Sin Wai Kin’s Dreaming the End (film still) (2023)

© The artist. Courtesy the artist and Fondazione Memmo, Rome

Such towering legacies are of particular interest for Sin. “Italy is full of examples of how histories are cemented in architecture and art, which are then presented to us as the true or natural outcome of human culture—often without noticing. It’s an example of how humans shape the context that then shapes us again in turn.”

This pertains not just to Rome’s ancient buildings, but its Fascist architecture too. Speaking of one of the film’s backdrops, the Palazzo della Civilta Italiana, which is part of a wider complex initiated in 1935 by the dictator Benito Mussolini, Sin says: “The rationalist architecture style attempts to demonstrate an aesthetic of purity and logic without any emotion, and present it as an inevitability of history that it is really a facade for violent and oppressive ideologies which are in fact illogical and based on fear, hatred and unchecked biases. In the film I use the building as a facade for the inside world, in which constructed narratives and names are enforced, gender is binary, and the character of Change must learn the rules of their context in order to survive before they become aware that there are other ways to exist.”

Sin Wai Kin’s Embodied Image (2017)

Courtesy the artist and Soft Opening, London
Photography: Theo Christelis

Also in the Memmo show are several busts wearing the wigs used in the film, as well as a number of Sin’s signature makeup wipe works, which bear the ghostly imprints of the blush, eyeshadow, foundation and lipstick they have worn in the film. “I’ve been doing the makeup wipe works for as long as I’ve been doing drag,” Sin says. The artist cut their teeth in the London drag scene in the early 2010s, and while they no longer actively perform in drag, the culture still heavily influences their work. “These works mean a lot of different things to me—an archive, a remnant, or even a death mask of a performance that can never be repeated again.”

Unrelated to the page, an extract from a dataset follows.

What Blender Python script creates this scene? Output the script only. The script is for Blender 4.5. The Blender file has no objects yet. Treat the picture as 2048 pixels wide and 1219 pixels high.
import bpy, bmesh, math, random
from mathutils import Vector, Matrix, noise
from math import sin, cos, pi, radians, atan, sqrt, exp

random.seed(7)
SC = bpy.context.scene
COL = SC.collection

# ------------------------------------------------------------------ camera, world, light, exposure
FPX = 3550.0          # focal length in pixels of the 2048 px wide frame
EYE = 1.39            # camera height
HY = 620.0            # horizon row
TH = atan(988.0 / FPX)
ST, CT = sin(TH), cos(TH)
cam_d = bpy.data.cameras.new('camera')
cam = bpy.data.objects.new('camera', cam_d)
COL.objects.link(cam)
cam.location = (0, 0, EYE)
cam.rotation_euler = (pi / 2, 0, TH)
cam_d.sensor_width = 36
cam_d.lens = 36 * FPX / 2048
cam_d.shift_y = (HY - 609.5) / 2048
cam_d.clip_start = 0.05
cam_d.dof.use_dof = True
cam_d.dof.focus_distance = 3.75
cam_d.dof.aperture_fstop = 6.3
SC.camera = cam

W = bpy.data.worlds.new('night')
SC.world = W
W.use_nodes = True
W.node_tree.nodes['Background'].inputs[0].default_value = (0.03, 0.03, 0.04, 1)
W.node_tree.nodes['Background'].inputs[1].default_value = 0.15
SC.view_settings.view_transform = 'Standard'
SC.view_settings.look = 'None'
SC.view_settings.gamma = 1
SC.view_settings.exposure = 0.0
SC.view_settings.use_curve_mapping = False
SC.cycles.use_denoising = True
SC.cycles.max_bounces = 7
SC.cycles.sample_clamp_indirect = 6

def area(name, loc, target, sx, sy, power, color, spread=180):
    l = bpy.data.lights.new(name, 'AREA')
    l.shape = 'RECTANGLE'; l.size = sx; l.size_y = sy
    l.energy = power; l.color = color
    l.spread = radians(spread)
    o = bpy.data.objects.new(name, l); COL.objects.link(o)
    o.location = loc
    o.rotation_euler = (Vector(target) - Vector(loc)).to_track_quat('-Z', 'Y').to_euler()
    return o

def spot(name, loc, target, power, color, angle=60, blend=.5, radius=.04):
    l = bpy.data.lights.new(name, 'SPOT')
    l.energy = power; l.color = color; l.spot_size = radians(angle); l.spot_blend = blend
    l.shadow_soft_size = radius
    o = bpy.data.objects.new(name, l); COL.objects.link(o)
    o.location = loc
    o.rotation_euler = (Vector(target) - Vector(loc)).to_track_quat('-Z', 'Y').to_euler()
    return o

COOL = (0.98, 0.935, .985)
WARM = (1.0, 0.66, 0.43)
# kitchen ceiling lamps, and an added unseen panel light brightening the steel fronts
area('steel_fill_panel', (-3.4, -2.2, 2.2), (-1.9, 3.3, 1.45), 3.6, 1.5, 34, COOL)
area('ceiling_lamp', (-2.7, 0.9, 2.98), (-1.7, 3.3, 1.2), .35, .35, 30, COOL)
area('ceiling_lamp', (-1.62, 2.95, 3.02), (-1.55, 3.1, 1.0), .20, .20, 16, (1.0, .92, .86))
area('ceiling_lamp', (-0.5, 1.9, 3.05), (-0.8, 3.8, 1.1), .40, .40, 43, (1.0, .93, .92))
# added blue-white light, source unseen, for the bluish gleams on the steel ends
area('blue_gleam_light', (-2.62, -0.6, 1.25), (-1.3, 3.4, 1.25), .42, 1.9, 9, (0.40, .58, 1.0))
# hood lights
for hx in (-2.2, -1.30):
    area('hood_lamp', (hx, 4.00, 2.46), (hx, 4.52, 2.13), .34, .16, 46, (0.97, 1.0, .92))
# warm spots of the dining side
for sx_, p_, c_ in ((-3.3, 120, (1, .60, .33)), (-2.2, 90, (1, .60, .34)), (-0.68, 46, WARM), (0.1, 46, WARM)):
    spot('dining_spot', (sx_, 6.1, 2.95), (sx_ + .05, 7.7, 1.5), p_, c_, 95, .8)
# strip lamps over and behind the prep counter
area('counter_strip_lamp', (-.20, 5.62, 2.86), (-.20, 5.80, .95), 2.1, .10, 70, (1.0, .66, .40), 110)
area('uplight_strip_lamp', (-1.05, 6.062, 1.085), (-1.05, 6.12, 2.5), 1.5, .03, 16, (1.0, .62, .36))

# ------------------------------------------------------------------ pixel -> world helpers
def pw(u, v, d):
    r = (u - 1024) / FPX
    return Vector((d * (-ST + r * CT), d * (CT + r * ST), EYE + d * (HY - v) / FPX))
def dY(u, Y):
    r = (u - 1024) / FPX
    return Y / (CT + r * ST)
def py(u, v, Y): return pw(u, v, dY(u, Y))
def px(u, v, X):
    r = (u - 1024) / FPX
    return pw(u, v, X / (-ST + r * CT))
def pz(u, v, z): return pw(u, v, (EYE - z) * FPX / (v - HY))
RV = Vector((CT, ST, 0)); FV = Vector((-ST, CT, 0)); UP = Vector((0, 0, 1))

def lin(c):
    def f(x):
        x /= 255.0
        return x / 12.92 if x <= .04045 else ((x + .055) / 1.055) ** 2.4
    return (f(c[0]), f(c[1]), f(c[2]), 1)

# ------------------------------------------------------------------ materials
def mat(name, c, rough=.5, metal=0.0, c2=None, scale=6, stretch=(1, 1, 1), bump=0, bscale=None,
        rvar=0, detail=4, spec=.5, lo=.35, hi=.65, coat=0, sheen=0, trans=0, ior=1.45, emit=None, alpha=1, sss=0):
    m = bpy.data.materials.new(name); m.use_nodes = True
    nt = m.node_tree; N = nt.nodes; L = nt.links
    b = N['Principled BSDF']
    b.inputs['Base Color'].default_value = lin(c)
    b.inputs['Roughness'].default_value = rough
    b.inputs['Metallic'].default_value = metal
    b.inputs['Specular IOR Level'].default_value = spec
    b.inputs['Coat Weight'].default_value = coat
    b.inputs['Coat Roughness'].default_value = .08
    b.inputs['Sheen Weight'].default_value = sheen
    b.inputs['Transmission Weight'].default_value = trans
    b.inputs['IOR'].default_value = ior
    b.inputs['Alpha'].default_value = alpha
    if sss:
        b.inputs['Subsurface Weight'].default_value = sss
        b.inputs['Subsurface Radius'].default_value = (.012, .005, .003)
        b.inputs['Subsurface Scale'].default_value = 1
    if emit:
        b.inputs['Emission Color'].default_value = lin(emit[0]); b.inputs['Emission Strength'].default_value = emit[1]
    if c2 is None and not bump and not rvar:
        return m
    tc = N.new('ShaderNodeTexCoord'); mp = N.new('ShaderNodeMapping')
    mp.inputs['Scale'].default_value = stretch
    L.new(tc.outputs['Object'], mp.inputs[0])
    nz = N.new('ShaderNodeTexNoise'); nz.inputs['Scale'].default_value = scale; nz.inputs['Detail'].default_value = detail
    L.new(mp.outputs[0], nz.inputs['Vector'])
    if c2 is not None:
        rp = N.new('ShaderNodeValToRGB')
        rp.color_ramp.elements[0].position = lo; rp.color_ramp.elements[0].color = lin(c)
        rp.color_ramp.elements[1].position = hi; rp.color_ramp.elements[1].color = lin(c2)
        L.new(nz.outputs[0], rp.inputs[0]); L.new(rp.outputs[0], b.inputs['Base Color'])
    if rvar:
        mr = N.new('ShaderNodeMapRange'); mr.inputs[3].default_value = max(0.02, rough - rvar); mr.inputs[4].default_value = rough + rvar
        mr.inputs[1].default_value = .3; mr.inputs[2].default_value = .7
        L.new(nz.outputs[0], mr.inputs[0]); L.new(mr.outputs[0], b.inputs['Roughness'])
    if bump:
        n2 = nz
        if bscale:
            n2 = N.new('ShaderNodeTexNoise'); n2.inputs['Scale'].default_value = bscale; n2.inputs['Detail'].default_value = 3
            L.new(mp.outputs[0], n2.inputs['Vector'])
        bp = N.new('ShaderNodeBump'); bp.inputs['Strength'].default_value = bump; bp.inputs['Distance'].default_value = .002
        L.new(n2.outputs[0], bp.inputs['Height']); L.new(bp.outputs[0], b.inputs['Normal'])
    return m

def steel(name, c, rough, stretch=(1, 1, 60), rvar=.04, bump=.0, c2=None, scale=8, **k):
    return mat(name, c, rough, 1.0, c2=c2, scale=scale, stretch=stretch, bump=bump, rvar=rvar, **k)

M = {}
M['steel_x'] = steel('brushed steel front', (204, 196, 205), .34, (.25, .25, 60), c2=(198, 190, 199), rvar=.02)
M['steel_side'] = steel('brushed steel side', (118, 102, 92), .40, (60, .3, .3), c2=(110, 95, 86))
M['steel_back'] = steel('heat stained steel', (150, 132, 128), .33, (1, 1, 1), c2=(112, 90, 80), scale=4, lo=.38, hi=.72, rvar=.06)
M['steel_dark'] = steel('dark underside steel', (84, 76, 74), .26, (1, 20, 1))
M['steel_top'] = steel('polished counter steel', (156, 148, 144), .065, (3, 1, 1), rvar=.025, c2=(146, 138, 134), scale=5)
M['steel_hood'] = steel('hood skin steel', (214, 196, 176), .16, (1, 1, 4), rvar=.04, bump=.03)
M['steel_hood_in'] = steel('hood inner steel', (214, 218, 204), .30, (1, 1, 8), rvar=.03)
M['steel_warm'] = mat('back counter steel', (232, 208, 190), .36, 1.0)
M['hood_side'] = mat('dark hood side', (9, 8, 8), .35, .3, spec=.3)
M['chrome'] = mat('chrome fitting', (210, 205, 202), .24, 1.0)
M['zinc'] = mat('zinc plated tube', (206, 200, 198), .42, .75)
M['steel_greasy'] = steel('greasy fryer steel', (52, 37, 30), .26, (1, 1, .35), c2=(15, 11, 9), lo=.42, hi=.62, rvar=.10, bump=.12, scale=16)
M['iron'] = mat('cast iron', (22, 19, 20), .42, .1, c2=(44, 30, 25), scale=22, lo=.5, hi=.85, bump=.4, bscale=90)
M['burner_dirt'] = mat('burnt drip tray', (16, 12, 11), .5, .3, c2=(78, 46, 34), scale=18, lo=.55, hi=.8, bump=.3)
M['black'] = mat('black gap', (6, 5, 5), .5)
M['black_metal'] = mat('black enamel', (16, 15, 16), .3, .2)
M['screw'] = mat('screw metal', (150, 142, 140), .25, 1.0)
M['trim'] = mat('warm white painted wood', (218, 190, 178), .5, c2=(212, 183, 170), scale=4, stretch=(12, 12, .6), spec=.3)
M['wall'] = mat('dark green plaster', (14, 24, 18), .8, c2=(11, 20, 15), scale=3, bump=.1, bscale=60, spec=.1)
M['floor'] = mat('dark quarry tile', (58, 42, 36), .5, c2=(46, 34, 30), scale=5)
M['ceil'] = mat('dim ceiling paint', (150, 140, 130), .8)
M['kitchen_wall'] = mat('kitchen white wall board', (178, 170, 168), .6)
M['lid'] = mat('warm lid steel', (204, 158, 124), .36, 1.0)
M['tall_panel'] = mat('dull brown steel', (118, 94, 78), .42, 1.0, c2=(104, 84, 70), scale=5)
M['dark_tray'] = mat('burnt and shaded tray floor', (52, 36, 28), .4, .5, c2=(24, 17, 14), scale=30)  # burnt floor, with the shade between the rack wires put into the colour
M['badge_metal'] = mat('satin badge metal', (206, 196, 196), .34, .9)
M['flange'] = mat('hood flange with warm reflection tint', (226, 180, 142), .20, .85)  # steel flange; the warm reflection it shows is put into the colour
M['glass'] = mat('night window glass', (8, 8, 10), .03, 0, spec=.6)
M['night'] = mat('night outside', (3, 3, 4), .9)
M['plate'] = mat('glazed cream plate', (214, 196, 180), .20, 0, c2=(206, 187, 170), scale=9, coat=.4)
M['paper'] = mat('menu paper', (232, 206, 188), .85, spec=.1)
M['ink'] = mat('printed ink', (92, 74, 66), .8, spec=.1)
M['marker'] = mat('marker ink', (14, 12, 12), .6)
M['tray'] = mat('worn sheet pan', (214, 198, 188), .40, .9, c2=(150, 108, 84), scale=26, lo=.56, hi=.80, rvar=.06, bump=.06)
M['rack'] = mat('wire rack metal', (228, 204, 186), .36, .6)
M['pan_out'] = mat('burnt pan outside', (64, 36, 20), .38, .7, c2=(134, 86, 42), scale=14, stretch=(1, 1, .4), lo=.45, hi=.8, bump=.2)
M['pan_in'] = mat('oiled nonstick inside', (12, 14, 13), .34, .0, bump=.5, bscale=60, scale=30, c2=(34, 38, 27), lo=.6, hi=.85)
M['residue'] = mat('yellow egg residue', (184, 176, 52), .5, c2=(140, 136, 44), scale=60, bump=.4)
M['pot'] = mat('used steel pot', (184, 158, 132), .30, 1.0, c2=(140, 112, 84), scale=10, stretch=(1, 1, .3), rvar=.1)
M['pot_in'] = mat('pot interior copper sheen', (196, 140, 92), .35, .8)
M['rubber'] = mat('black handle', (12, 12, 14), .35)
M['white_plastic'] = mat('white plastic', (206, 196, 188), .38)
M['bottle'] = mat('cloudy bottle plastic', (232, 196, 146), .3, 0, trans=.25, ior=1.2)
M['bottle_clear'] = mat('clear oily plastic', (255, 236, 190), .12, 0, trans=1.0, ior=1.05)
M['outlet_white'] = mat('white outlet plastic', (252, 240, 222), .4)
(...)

Much like the near-static portraits in Art Basel, the makeup wipe works break down the fourth wall of Sin’s film practice. “Revealing the construction of the thing while also presenting the thing is exactly what drag is about,” Sin says, returning, as they tend to do, to an overarching preoccupation with story telling. “Once we are conscious of the act of storytelling in everything we do, we have the ability to change narratives.”